Singularity :
The very experience you want to design in the beginning shows that you are more interested in edge holding than in sharpenability, edge efficiency (ability to penetrate), or even ease of use of a knife.
It could simply be the first thing he intended to look at. The first thing that I do when I get a knife is measure its NIB sharpness, however this is last on my list of what makes a high performance knife.
Are knives designed to cut only rope, as it seems THE test to do ?
It is done mainly because it is very easy to get a lot of rope cheaply which is very consistent. It has a lot of great characteristics though for looking at knife performance as it is both resistant to being cut into and resistant to being deformed so it allows you to look at both aspects of cutting ability (rupture and binding), as well as push cutting vs slicing. Cardboard is very good as well, I don't do a lot of it simply because I don't have access to it.

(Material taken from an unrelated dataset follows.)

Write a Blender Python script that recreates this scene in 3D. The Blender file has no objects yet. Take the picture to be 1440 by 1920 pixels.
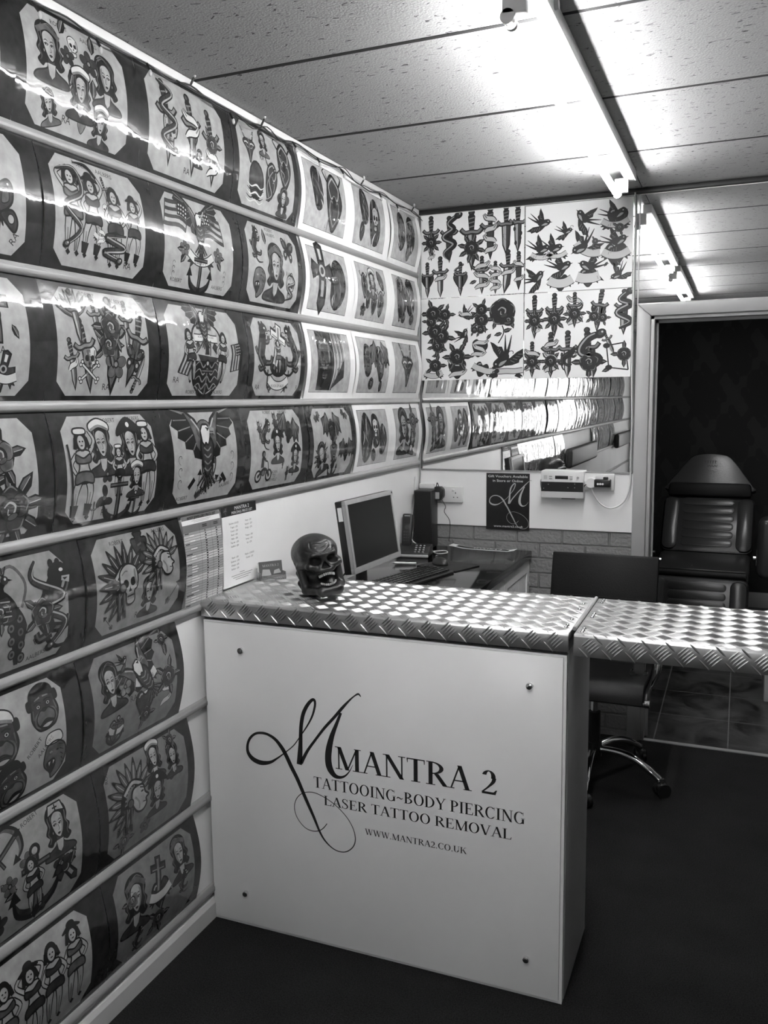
import bpy, bmesh, math, random
import numpy as np
from mathutils import Vector, Matrix, geometry
random.seed(7)
SC = bpy.context.scene
COL = SC.collection
R = math.radians

# ------------------------------------------------------------------ camera, world, exposure
cam_d = bpy.data.cameras.new('camera')
cam = bpy.data.objects.new('camera', cam_d); COL.objects.link(cam)
_yaw, _pit, _rol = R(22.498), R(-7.439), R(-0.717)
_fw = Vector((-math.sin(_yaw)*math.cos(_pit), math.cos(_yaw)*math.cos(_pit), math.sin(_pit)))
_rt = Vector((math.cos(_yaw), math.sin(_yaw), 0)); _up = _rt.cross(_fw)
_r2 = _rt*math.cos(_rol) + _up*math.sin(_rol); _u2 = -_rt*math.sin(_rol) + _up*math.cos(_rol)
M = Matrix((_r2, _u2, -_fw)).transposed().to_4x4(); M.translation = Vector((1.5236, 0, 1.65))
cam.matrix_world = M
cam_d.sensor_fit = 'VERTICAL'; cam_d.sensor_height = 36; cam_d.lens = 36*1612.8/1920
cam_d.clip_start = .05
SC.camera = cam

world = bpy.data.worlds.new('world'); SC.world = world; world.use_nodes = True
world.node_tree.nodes['Background'].inputs[0].default_value = (1, 1, 1, 1)
world.node_tree.nodes['Background'].inputs[1].default_value = 0.85
TUBE_POWER = 23.0
SC.view_settings.view_transform = 'Standard'; SC.view_settings.look = 'None'
SC.view_settings.exposure = 2.5; SC.view_settings.gamma = 1; SC.view_settings.use_curve_mapping = False

# ------------------------------------------------------------------ materials (all grey: the picture is black and white)
def mat(name, c, rough=.5, metal=0, spec=.5, noise=None, bump=None, emit=0, coat=0, aniso=None):
    """noise=(scale, amount) mottles the grey, bump=(scale, distance) roughens the surface; both on real positions"""
    m = bpy.data.materials.new(name); m.use_nodes = True
    nt = m.node_tree; b = nt.nodes['Principled BSDF']
    b.inputs['Base Color'].default_value = (c, c, c, 1)
    b.inputs['Roughness'].default_value = rough; b.inputs['Metallic'].default_value = metal
    b.inputs['Specular IOR Level'].default_value = spec
    if coat: b.inputs['Coat Weight'].default_value = coat; b.inputs['Coat Roughness'].default_value = .06
    if emit:
        b.inputs['Emission Color'].default_value = (1, 1, 1, 1); b.inputs['Emission Strength'].default_value = emit
    if noise or bump:
        g = nt.nodes.new('ShaderNodeNewGeometry')
    if noise:
        n = nt.nodes.new('ShaderNodeTexNoise'); n.inputs['Scale'].default_value = noise[0]; n.inputs['Detail'].default_value = 4
        nt.links.new(g.outputs['Position'], n.inputs['Vector'])
        r = nt.nodes.new('ShaderNodeMapRange'); r.inputs[1].default_value = .3; r.inputs[2].default_value = .7
        r.inputs[3].default_value = max(c*(1-noise[1]), 0); r.inputs[4].default_value = min(c*(1+noise[1]), 1)
        nt.links.new(n.outputs['Fac'], r.inputs[0]); nt.links.new(r.outputs[0], b.inputs['Base Color'])
    if bump:
        n2 = nt.nodes.new('ShaderNodeTexNoise'); n2.inputs['Scale'].default_value = bump[0]; n2.inputs['Detail'].default_value = bump[2] if len(bump) > 2 else 3
        nt.links.new(g.outputs['Position'], n2.inputs['Vector'])
        bp = nt.nodes.new('ShaderNodeBump'); bp.inputs['Distance'].default_value = bump[1]; bp.inputs['Strength'].default_value = 1
        nt.links.new(n2.outputs['Fac'], bp.inputs['Height']); nt.links.new(bp.outputs[0], b.inputs['Normal'])
        if coat: nt.links.new(bp.outputs[0], b.inputs['Coat Normal'])
    return m

def nodes_of(m): return m.node_tree.nodes, m.node_tree.links, m.node_tree.nodes['Principled BSDF']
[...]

... will a knife that cuts rope well, perform on beef, horn, wood, plastic?
Unless the edge strength is exceeded and it breaks apart, the basic geometrical effects are the same for all materials so yes. What changes are the compressive strengths and hardness of the material which adjust the influence ratio of the rupture resistance and deformation (how hard it is to start the cut, and how hard it is to continue it as you have to wedge the material apart). For example cheese is very soft and easy to cut into, but wedges tightly onto a knife. So a thin blunt knife can slice cheese better than a thick sharp one, and the opposite will be seen on rope.
Since most rope cutting is done on narrow cord, the primary grind doesn't have a significant effect (Busse is one of the few people that cuts full one inch rope). A blade with a very shallow sabre hollow grind and a thin edge, can cut thin rope very well, better than a SAK say, but not perform nearly as well when slicing pine, as you get 2-4" of penetration there and a thick primary grind will wedge badly, especially the "t" shaped hollow grinds. Of course they are the same basic principles as what is found in the rope cutting, so once you do a lot of it you can extrapolate it to other mediums and predict the performance based on how hard they are to cut and how badly they wedge.
You can also adjust the depth of the cut to focus the performance on the aspects you want to examine. For example thread looks at sharpness, 1/4" poly at sharpness and edge angle, 3/8" hemp at sharpness, edge angle and edge thickness, 1" hemp at sharpness, edge angle and width and primary grind characteristics. I use wood instead of 1" hemp as it is cheaper (I have a lot of it at hand). Lots of other materials should be included as well of course to examine the effect of different properties, for example cut thick vegetables. They are very soft so they are easy to start a cut, but are very elastic and stiff so exert a lot of wedging force on a blade.
... edge-holding on rope can be extrapolated to represent edge-holding in general?
Edges blunt by rolling , wear, fracture, indentation and corrosion. Rope is mainly rolling and then wear, with light indentation (its not real indentation the edge just rolls until it is at 90 degrees). All materials which have similar behaviour can then be expected to behave in the same manner. You could include corrosion resistance by cutting wet rope. Some materials are very different yes. For example used carpet is heavy on indentation and wear resistance with rolling as well. However wood induces little wear but a lot of rolling and heavy impacts so fracture is a real possibility. It is easy to see that two blades could have different relative edge holding ability's on carpet vs chopping wood (M2 at ~66 RC vs 52100 at 60 RC for example).
Which edge holding are you talking about, slicing or push cutting?
You can look at both on rope, since they are dependent on similar characteristics you can extrapolate one from the other. I use slicing mainly because push cutting takes longer to do. There are some complications as I mentioned in the other thread (listed below), but these are not first order effects.
Is slicing edge-holding correlated to push-cutting edge-holding?
Yes since it is dependent on the same characteristics. Again there are some complications as with everything, a the recent thread which deals with one such example :
http://www.bladeforums.com/forums/showthread.php?s=&threadid=214104
How do you ensure the sharpness state is the same at start?
You measure it.
You could say that you could design tests for all or most parameters. I'll reply that you'll never know all parameters ...
It is a wedge, it isn't that complicated a tool.
... and that if you take the most importants and rate them, you still do not know if a knife that scores great for all tests is a good knife. In this the human factor IS the key, and surely like our tastes are different, appreciations changes from human to human.
Yes there will be varied opinions as different people put different weights on different aspects, which is why you don't just list the conclusion but what it was based on, what were the criteria used and how did the blade perform at those tasks. It would of course be optimal if the reviewer actually avoided such conclusions, promotional or otherwise.
To clarify, there was no argument being made that all you do is a some rope cutting and then you have a 100% all inclusive view of knife performance. However from looking at how a knife cuts into a piece of rope (when you have done it with many other knives and a lot of other cutting on other materials to correlate the performance), you can form an informative opinion on how it will cut in general.
Baliswinger :
No amount of review reading can compare to how you feel about it.
No of course, reading what someone else has written should never replace personal experience, it should just be complementary.